▶ _EXERCISE PROMPT_: All lines below must be repeated exactly, with the pictures omitted.

▶ _DATA SEGMENT_:
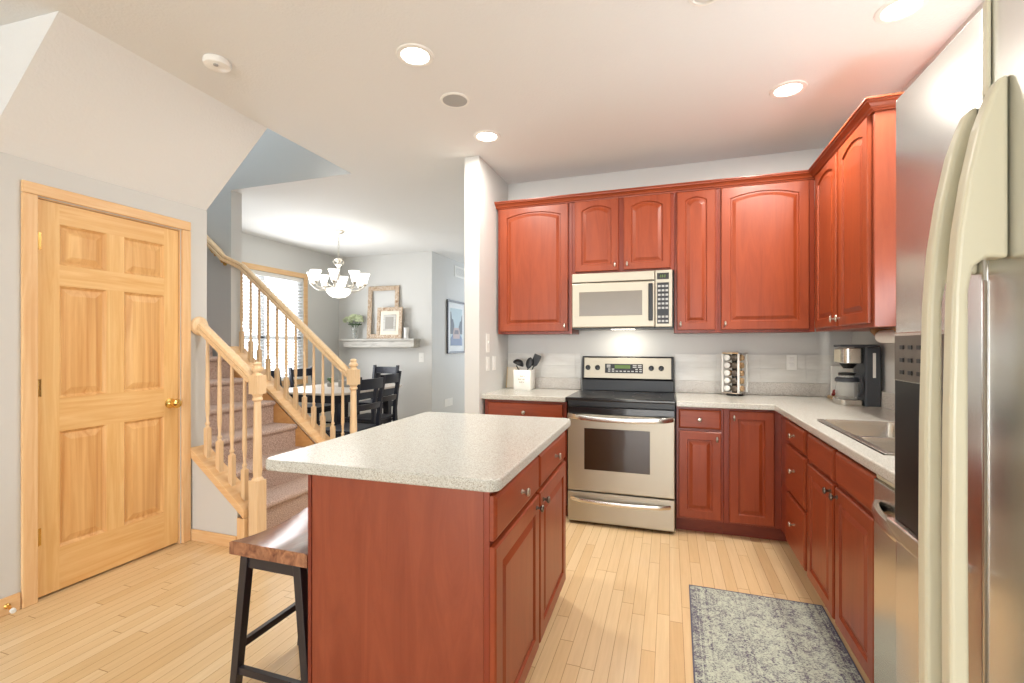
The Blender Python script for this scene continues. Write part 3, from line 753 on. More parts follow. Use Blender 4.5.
# ------------------------------------------------------------------ island
isl = t = thing('island_cabinet', 'cherry kitchen island cabinet with a plain end panel and two doors', 'island', (-.82, 1.8, 0))
ix0, ix1, iy0, iy1 = -1.140, -.498, 1.268, 2.385
obj('body', B().box(ix0+.006, ix1, iy0+.016, iy1, .10, .875), M['cherry_box'], t)
obj('end_panel', B().box(ix0+.014, ix1-.020, iy0, iy0+.0155, .0, .875), M['end_panel'], t, bevel=.001)
obj('corner_post', B().box(ix0, ix0+.0135, iy0-.004, iy0+.02, 0, .875), M['cherry_dark'], t, bevel=.002)
obj('corner_post', B().box(ix1-.0195, ix1, iy0-.002, iy0+.0155, .0, .875), M['cherry_box'], t, bevel=.002)
obj('back_panel', B().box(ix0, ix0+.0055, iy0+.02, iy1, 0, .875), M['end_panel'], t)
obj('toe_kick', B().box(ix0+.03, ix1-.06, iy0+.02, iy1-.01, 0, .0995), M['cherry_dark'], t)
for ya, kd in ((1.264, .475), (1.802, .045)):
    wd = .520 if ya < 1.5 else .540
    door('drawer', (ix1+.021, ya, .728), IU, IN_, wd, .132, 'slab', t, (wd/2+.01, .066), m='cherry_h')
    door('door', (ix1+.021, ya, .105), IU, IN_, wd, .605, 'square', t, (kd, .565), fw=.06, km='pewter')
def rrect(x0, x1, y0, y1, r, n=6):
    pts = []
    for cx, cy, a0 in ((x1-r, y1-r, 0), (x0+r, y1-r, 90), (x0+r, y0+r, 180), (x1-r, y0+r, 270)):
        for k in range(n+1): a = math.radians(a0+90*k/n); pts.append((cx+r*math.cos(a), cy+r*math.sin(a)))
    return pts
itop = tag(obj('island_countertop', B().prism(rrect(-1.312, -.464, 1.240, 2.435, .035), 'Z', .876, .914), M['counter'], bevel=.007, seg=3), 'pale speckled island worktop with rounded corners', 'countertop')

# the island stands a touch out of square with the walls
ipiv = Matrix.Translation((-1.31, 1.24, 0)); iturn = ipiv @ Matrix.Rotation(math.radians(1.2), 4, 'Z') @ ipiv.inverted()
for o in (isl, itop):
    p = iturn @ o.location; o.location = p; o.rotation_euler = (0, 0, math.radians(1.2))
# ------------------------------------------------------------------ bar stool
t = thing('bar_stool', 'dark legged bar stool with a brown saddle seat tucked under the island', 'stool', (0,0,0))
sw, sl_ = .348, .375
b = B(); rr = []
for j in range(13):
    v = -1+2*j/12; y = v*sl_/2; dip = .018*(v*v)
    rr.append([(-sw/2, y, .536+dip*.3), (sw/2, y, .536+dip*.3), (sw/2, y, .566+dip), (sw/2-.012, y, .572+dip), (-sw/2+.012, y, .572+dip), (-sw/2, y, .566+dip)])
b.rings(rr)
for f in b.bm.faces:
    if len(f.verts) == 6: f.material_index = 1
obj('seat', b, [M['seat_top'], M['seat_end']], t, smooth=30)
tops = {}
for sx_ in (-1, 1):
    for sy_ in (-1, 1):
        p1 = Vector((sx_*.118, sy_*.160, .5355)); p0 = Vector((sx_*.172, sy_*.168, 0)); tops[sx_, sy_] = (p0, p1)
        b = B(); rr = []
        for p, w_ in ((p0, .015), (p1, .0165)): rr.append([(p.x-w_, p.y-w_, p.z), (p.x+w_, p.y-w_, p.z), (p.x+w_, p.y+w_, p.z), (p.x-w_, p.y+w_, p.z)])
        b.rings(rr); obj('leg', b, M['stool_leg'], t, bevel=.002)
def at(k, z): p0, p1 = tops[k]; return p0.lerp(p1, z/.5355)
for s_ in (-1, 1):
    b = B(); b.beam(at((s_,-1), .20), at((s_,1), .20), .018, .026); obj('stretcher', b, M['stool_leg'], t)
    b = B(); b.beam(at((-1,s_), .115), at((1,s_), .115), .018, .026); obj('stretcher', b, M['stool_leg'], t)
    b = B(); b.beam(at((-1,s_), .512), at((1,s_), .512), .018, .036); obj('apron', b, M['stool_leg'], t)
t.location = (-1.342, 1.482, 0)

# ------------------------------------------------------------------ rug
RY0 = 1.32
t = thing('rug', 'faded grey green and purple distressed runner rug in front of the sink', 'rug', (.405, 1.95, 0))
b = B(); b.box(.095, .702, RY0, 2.700, 0, .007); obj('pile', b, M['rug'], t)
b = B(); b.box(.089, .095, RY0-.006, 2.706, 0, .008); b.box(.702, .708, RY0-.006, 2.706, 0, .008); b.box(.095, .702, 2.700, 2.706, 0, .008); b.box(.095, .702, RY0-.006, RY0, 0, .008); obj('binding', b, M['rug_edge'], t)
t.rotation_euler = (0, 0, math.radians(-.8))

# ------------------------------------------------------------------ ceiling fittings
def recessed(x, y, label, p):
    t = thing('recessed_light', label, 'ceiling light', (x, y, ZC), 'recessed ceiling lights')
    b = B(); b.lathe([(.068, -.002), (.072, -.008), (.092, -.006), (.096, 0)], (x, y, ZC), seg=36, cap0=False, cap1=False); obj('trim_ring', b, M['white'], t, smooth=40)
    b = B(); b.lathe([(.0, -.010), (.05, -.008), (.069, -.003), (.069, -.001)], (x, y, ZC), seg=36); obj('lens', b, M['bulb'], t, smooth=40)
    area('downlight', (x, y, ZC-.02), .13, p, (0, 0, -1), (1, .95, .87), 'DISK')
recessed(-1.223, 2.106, 'lit recessed ceiling light nearest above the island, left of the round speaker', 15)
recessed(-1.218, 3.084, 'lit recessed ceiling light just in front of the partition wall', 18)
recessed(.646, 3.066, 'lit recessed ceiling light above the back right corner cabinets', 24)
recessed(.958, 2.485, 'lit recessed ceiling light nearest the refrigerator above the sink', 16)
t = thing('ceiling_speaker', 'round grey in-ceiling speaker between two recessed lights', 'speaker', (-1.221, 2.569, ZC))
b = B(); b.lathe([(.072, -.001), (.074, -.007), (.086, -.005), (.088, 0)], (-1.221, 2.569, ZC), seg=36, cap0=False, cap1=False); obj('trim_ring', b, M['white'], t, smooth=40)
b = B(); b.lathe([(0, -.006), (.073, -.005), (.073, -.001)], (-1.221, 2.569, ZC), seg=36); obj('grille', b, M['grey_plastic'], t, smooth=40)
t = thing('smoke_detector', 'white round smoke detector on the ceiling above the closet door', 'smoke detector', (-2.221, 1.825, ZC))
b = B(); b.lathe([(.062, 0), (.065, -.012), (.06, -.028), (.045, -.036), (0, -.037)], (-2.221, 1.825, ZC), seg=32); obj('housing', b, M['white'], t, smooth=40)
b = B(); b.lathe([(.012, -.037), (.011, -.041), (0, -.0415)], (-2.200, 1.800, ZC), seg=16); obj('test_button', b, M['grey_plastic'], t, smooth=40)
t = thing('ceiling_vent', 'round white ceiling fitting cut off by the top edge of the picture', 'ceiling fitting', (.145, 2.115, ZC))
b = B(); b.lathe([(.055, -.001), (.058, -.010), (.072, -.008), (.076, 0)], (.145, 2.115, ZC), seg=36, cap0=False, cap1=False); obj('trim_ring', b, M['white'], t, smooth=40)
b = B(); b.lathe([(0, -.016), (.035, -.014), (.050, -.004), (.050, -.001)], (.145, 2.115, ZC), seg=36); obj('cover', b, M['white'], t, smooth=40)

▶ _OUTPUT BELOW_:
The Blender Python script for this scene continues. Write part 3, from line 753 on. More parts follow. Use Blender 4.5.
# ------------------------------------------------------------------ island
isl = t = thing('island_cabinet', 'cherry kitchen island cabinet with a plain end panel and two doors', 'island', (-.82, 1.8, 0))
ix0, ix1, iy0, iy1 = -1.140, -.498, 1.268, 2.385
obj('body', B().box(ix0+.006, ix1, iy0+.016, iy1, .10, .875), M['cherry_box'], t)
obj('end_panel', B().box(ix0+.014, ix1-.020, iy0, iy0+.0155, .0, .875), M['end_panel'], t, bevel=.001)
obj('corner_post', B().box(ix0, ix0+.0135, iy0-.004, iy0+.02, 0, .875), M['cherry_dark'], t, bevel=.002)
obj('corner_post', B().box(ix1-.0195, ix1, iy0-.002, iy0+.0155, .0, .875), M['cherry_box'], t, bevel=.002)
obj('back_panel', B().box(ix0, ix0+.0055, iy0+.02, iy1, 0, .875), M['end_panel'], t)
obj('toe_kick', B().box(ix0+.03, ix1-.06, iy0+.02, iy1-.01, 0, .0995), M['cherry_dark'], t)
for ya, kd in ((1.264, .475), (1.802, .045)):
    wd = .520 if ya < 1.5 else .540
    door('drawer', (ix1+.021, ya, .728), IU, IN_, wd, .132, 'slab', t, (wd/2+.01, .066), m='cherry_h')
    door('door', (ix1+.021, ya, .105), IU, IN_, wd, .605, 'square', t, (kd, .565), fw=.06, km='pewter')
def rrect(x0, x1, y0, y1, r, n=6):
    pts = []
    for cx, cy, a0 in ((x1-r, y1-r, 0), (x0+r, y1-r, 90), (x0+r, y0+r, 180), (x1-r, y0+r, 270)):
        for k in range(n+1): a = math.radians(a0+90*k/n); pts.append((cx+r*math.cos(a), cy+r*math.sin(a)))
    return pts
itop = tag(obj('island_countertop', B().prism(rrect(-1.312, -.464, 1.240, 2.435, .035), 'Z', .876, .914), M['counter'], bevel=.007, seg=3), 'pale speckled island worktop with rounded corners', 'countertop')

# the island stands a touch out of square with the walls
ipiv = Matrix.Translation((-1.31, 1.24, 0)); iturn = ipiv @ Matrix.Rotation(math.radians(1.2), 4, 'Z') @ ipiv.inverted()
for o in (isl, itop):
    p = iturn @ o.location; o.location = p; o.rotation_euler = (0, 0, math.radians(1.2))
# ------------------------------------------------------------------ bar stool
t = thing('bar_stool', 'dark legged bar stool with a brown saddle seat tucked under the island', 'stool', (0,0,0))
sw, sl_ = .348, .375
b = B(); rr = []
for j in range(13):
    v = -1+2*j/12; y = v*sl_/2; dip = .018*(v*v)
    rr.append([(-sw/2, y, .536+dip*.3), (sw/2, y, .536+dip*.3), (sw/2, y, .566+dip), (sw/2-.012, y, .572+dip), (-sw/2+.012, y, .572+dip), (-sw/2, y, .566+dip)])
b.rings(rr)
for f in b.bm.faces:
    if len(f.verts) == 6: f.material_index = 1
obj('seat', b, [M['seat_top'], M['seat_end']], t, smooth=30)
tops = {}
for sx_ in (-1, 1):
    for sy_ in (-1, 1):
        p1 = Vector((sx_*.118, sy_*.160, .5355)); p0 = Vector((sx_*.172, sy_*.168, 0)); tops[sx_, sy_] = (p0, p1)
        b = B(); rr = []
        for p, w_ in ((p0, .015), (p1, .0165)): rr.append([(p.x-w_, p.y-w_, p.z), (p.x+w_, p.y-w_, p.z), (p.x+w_, p.y+w_, p.z), (p.x-w_, p.y+w_, p.z)])
        b.rings(rr); obj('leg', b, M['stool_leg'], t, bevel=.002)
def at(k, z): p0, p1 = tops[k]; return p0.lerp(p1, z/.5355)
for s_ in (-1, 1):
    b = B(); b.beam(at((s_,-1), .20), at((s_,1), .20), .018, .026); obj('stretcher', b, M['stool_leg'], t)
    b = B(); b.beam(at((-1,s_), .115), at((1,s_), .115), .018, .026); obj('stretcher', b, M['stool_leg'], t)
    b = B(); b.beam(at((-1,s_), .512), at((1,s_), .512), .018, .036); obj('apron', b, M['stool_leg'], t)
t.location = (-1.342, 1.482, 0)

# ------------------------------------------------------------------ rug
RY0 = 1.32
t = thing('rug', 'faded grey green and purple distressed runner rug in front of the sink', 'rug', (.405, 1.95, 0))
b = B(); b.box(.095, .702, RY0, 2.700, 0, .007); obj('pile', b, M['rug'], t)
b = B(); b.box(.089, .095, RY0-.006, 2.706, 0, .008); b.box(.702, .708, RY0-.006, 2.706, 0, .008); b.box(.095, .702, 2.700, 2.706, 0, .008); b.box(.095, .702, RY0-.006, RY0, 0, .008); obj('binding', b, M['rug_edge'], t)
t.rotation_euler = (0, 0, math.radians(-.8))

# ------------------------------------------------------------------ ceiling fittings
def recessed(x, y, label, p):
    t = thing('recessed_light', label, 'ceiling light', (x, y, ZC), 'recessed ceiling lights')
    b = B(); b.lathe([(.068, -.002), (.072, -.008), (.092, -.006), (.096, 0)], (x, y, ZC), seg=36, cap0=False, cap1=False); obj('trim_ring', b, M['white'], t, smooth=40)
    b = B(); b.lathe([(.0, -.010), (.05, -.008), (.069, -.003), (.069, -.001)], (x, y, ZC), seg=36); obj('lens', b, M['bulb'], t, smooth=40)
    area('downlight', (x, y, ZC-.02), .13, p, (0, 0, -1), (1, .95, .87), 'DISK')
recessed(-1.223, 2.106, 'lit recessed ceiling light nearest above the island, left of the round speaker', 15)
recessed(-1.218, 3.084, 'lit recessed ceiling light just in front of the partition wall', 18)
recessed(.646, 3.066, 'lit recessed ceiling light above the back right corner cabinets', 24)
recessed(.958, 2.485, 'lit recessed ceiling light nearest the refrigerator above the sink', 16)
t = thing('ceiling_speaker', 'round grey in-ceiling speaker between two recessed lights', 'speaker', (-1.221, 2.569, ZC))
b = B(); b.lathe([(.072, -.001), (.074, -.007), (.086, -.005), (.088, 0)], (-1.221, 2.569, ZC), seg=36, cap0=False, cap1=False); obj('trim_ring', b, M['white'], t, smooth=40)
b = B(); b.lathe([(0, -.006), (.073, -.005), (.073, -.001)], (-1.221, 2.569, ZC), seg=36); obj('grille', b, M['grey_plastic'], t, smooth=40)
t = thing('smoke_detector', 'white round smoke detector on the ceiling above the closet door', 'smoke detector', (-2.221, 1.825, ZC))
b = B(); b.lathe([(.062, 0), (.065, -.012), (.06, -.028), (.045, -.036), (0, -.037)], (-2.221, 1.825, ZC), seg=32); obj('housing', b, M['white'], t, smooth=40)
b = B(); b.lathe([(.012, -.037), (.011, -.041), (0, -.0415)], (-2.200, 1.800, ZC), seg=16); obj('test_button', b, M['grey_plastic'], t, smooth=40)
t = thing('ceiling_vent', 'round white ceiling fitting cut off by the top edge of the picture', 'ceiling fitting', (.145, 2.115, ZC))
b = B(); b.lathe([(.055, -.001), (.058, -.010), (.072, -.008), (.076, 0)], (.145, 2.115, ZC), seg=36, cap0=False, cap1=False); obj('trim_ring', b, M['white'], t, smooth=40)
b = B(); b.lathe([(0, -.016), (.035, -.014), (.050, -.004), (.050, -.001)], (.145, 2.115, ZC), seg=36); obj('cover', b, M['white'], t, smooth=40)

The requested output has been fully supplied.